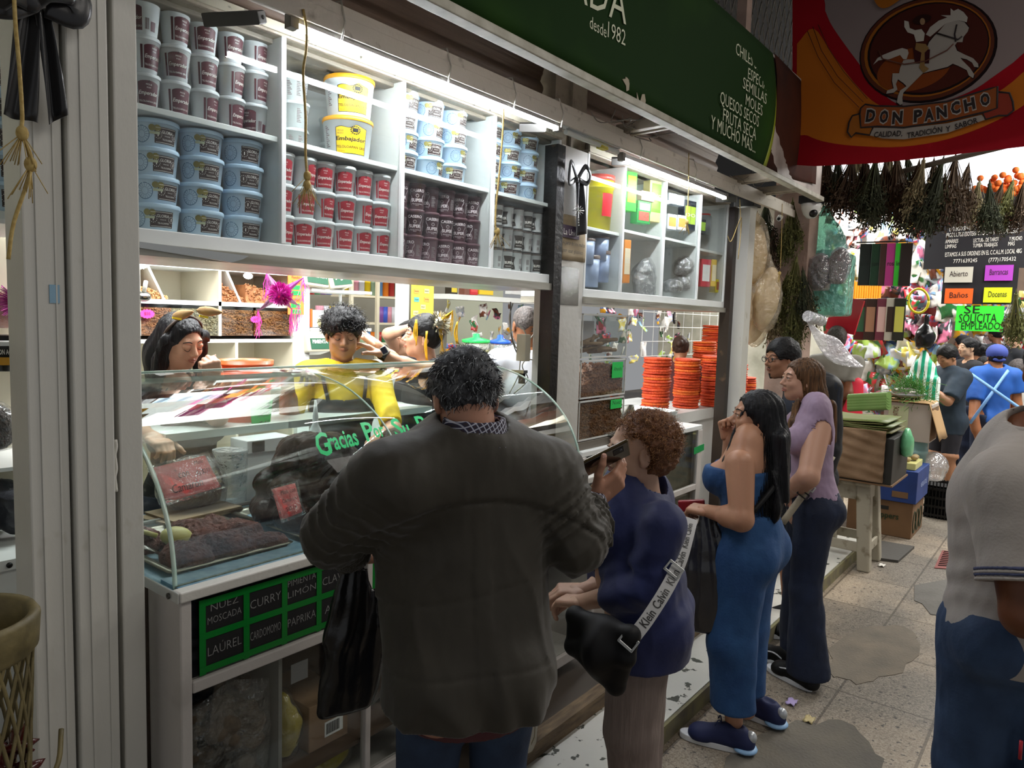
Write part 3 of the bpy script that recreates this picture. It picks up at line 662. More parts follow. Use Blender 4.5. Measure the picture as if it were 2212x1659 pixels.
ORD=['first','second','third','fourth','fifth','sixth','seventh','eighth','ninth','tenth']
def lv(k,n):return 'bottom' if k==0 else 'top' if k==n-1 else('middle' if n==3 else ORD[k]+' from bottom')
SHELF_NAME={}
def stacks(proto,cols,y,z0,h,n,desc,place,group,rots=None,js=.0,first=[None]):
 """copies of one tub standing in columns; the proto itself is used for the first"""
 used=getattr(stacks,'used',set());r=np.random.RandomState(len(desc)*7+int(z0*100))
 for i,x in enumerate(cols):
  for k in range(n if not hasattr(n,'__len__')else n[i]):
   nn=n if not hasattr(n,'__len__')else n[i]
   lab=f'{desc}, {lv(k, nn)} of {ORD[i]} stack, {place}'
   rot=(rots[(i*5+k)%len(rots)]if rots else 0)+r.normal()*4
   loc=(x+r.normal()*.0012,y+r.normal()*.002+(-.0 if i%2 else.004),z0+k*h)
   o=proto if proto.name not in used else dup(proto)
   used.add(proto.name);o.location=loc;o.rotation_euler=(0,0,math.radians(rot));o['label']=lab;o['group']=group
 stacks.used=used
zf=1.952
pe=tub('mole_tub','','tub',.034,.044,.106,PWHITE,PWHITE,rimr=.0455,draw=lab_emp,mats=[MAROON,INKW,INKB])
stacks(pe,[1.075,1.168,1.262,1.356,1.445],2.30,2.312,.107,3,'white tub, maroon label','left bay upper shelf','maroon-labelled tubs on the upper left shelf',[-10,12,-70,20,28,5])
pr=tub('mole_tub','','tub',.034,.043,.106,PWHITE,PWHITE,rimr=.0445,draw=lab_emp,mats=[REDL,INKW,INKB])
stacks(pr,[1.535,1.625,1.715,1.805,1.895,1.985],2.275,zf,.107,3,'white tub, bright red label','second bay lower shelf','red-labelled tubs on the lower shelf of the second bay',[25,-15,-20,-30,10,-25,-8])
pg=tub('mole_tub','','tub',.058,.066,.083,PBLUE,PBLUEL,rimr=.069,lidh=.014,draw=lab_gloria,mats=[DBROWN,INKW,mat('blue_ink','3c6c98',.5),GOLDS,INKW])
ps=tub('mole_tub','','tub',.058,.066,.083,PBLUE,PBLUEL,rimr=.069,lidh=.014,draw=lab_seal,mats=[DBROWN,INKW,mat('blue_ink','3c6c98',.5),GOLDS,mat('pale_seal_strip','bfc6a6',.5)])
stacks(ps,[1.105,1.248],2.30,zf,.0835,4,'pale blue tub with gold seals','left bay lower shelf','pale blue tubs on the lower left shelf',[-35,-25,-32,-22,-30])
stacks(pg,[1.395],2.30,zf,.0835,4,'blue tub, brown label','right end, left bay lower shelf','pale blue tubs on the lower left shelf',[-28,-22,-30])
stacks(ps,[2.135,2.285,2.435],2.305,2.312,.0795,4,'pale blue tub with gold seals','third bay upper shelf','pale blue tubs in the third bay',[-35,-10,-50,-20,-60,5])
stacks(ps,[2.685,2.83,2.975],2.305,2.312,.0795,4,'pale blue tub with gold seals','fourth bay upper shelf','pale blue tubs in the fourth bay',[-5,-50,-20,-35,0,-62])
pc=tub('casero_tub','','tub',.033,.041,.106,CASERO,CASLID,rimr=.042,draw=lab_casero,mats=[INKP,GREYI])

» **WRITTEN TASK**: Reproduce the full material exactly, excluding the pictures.

» **REPLY**:
Write part 3 of the bpy script that recreates this picture. It picks up at line 662. More parts follow. Use Blender 4.5. Measure the picture as if it were 2212x1659 pixels.
ORD=['first','second','third','fourth','fifth','sixth','seventh','eighth','ninth','tenth']
def lv(k,n):return 'bottom' if k==0 else 'top' if k==n-1 else('middle' if n==3 else ORD[k]+' from bottom')
SHELF_NAME={}
def stacks(proto,cols,y,z0,h,n,desc,place,group,rots=None,js=.0,first=[None]):
 """copies of one tub standing in columns; the proto itself is used for the first"""
 used=getattr(stacks,'used',set());r=np.random.RandomState(len(desc)*7+int(z0*100))
 for i,x in enumerate(cols):
  for k in range(n if not hasattr(n,'__len__')else n[i]):
   nn=n if not hasattr(n,'__len__')else n[i]
   lab=f'{desc}, {lv(k, nn)} of {ORD[i]} stack, {place}'
   rot=(rots[(i*5+k)%len(rots)]if rots else 0)+r.normal()*4
   loc=(x+r.normal()*.0012,y+r.normal()*.002+(-.0 if i%2 else.004),z0+k*h)
   o=proto if proto.name not in used else dup(proto)
   used.add(proto.name);o.location=loc;o.rotation_euler=(0,0,math.radians(rot));o['label']=lab;o['group']=group
 stacks.used=used
zf=1.952
pe=tub('mole_tub','','tub',.034,.044,.106,PWHITE,PWHITE,rimr=.0455,draw=lab_emp,mats=[MAROON,INKW,INKB])
stacks(pe,[1.075,1.168,1.262,1.356,1.445],2.30,2.312,.107,3,'white tub, maroon label','left bay upper shelf','maroon-labelled tubs on the upper left shelf',[-10,12,-70,20,28,5])
pr=tub('mole_tub','','tub',.034,.043,.106,PWHITE,PWHITE,rimr=.0445,draw=lab_emp,mats=[REDL,INKW,INKB])
stacks(pr,[1.535,1.625,1.715,1.805,1.895,1.985],2.275,zf,.107,3,'white tub, bright red label','second bay lower shelf','red-labelled tubs on the lower shelf of the second bay',[25,-15,-20,-30,10,-25,-8])
pg=tub('mole_tub','','tub',.058,.066,.083,PBLUE,PBLUEL,rimr=.069,lidh=.014,draw=lab_gloria,mats=[DBROWN,INKW,mat('blue_ink','3c6c98',.5),GOLDS,INKW])
ps=tub('mole_tub','','tub',.058,.066,.083,PBLUE,PBLUEL,rimr=.069,lidh=.014,draw=lab_seal,mats=[DBROWN,INKW,mat('blue_ink','3c6c98',.5),GOLDS,mat('pale_seal_strip','bfc6a6',.5)])
stacks(ps,[1.105,1.248],2.30,zf,.0835,4,'pale blue tub with gold seals','left bay lower shelf','pale blue tubs on the lower left shelf',[-35,-25,-32,-22,-30])
stacks(pg,[1.395],2.30,zf,.0835,4,'blue tub, brown label','right end, left bay lower shelf','pale blue tubs on the lower left shelf',[-28,-22,-30])
stacks(ps,[2.135,2.285,2.435],2.305,2.312,.0795,4,'pale blue tub with gold seals','third bay upper shelf','pale blue tubs in the third bay',[-35,-10,-50,-20,-60,5])
stacks(ps,[2.685,2.83,2.975],2.305,2.312,.0795,4,'pale blue tub with gold seals','fourth bay upper shelf','pale blue tubs in the fourth bay',[-5,-50,-20,-35,0,-62])
pc=tub('casero_tub','','tub',.033,.041,.106,CASERO,CASLID,rimr=.042,draw=lab_casero,mats=[INKP,GREYI])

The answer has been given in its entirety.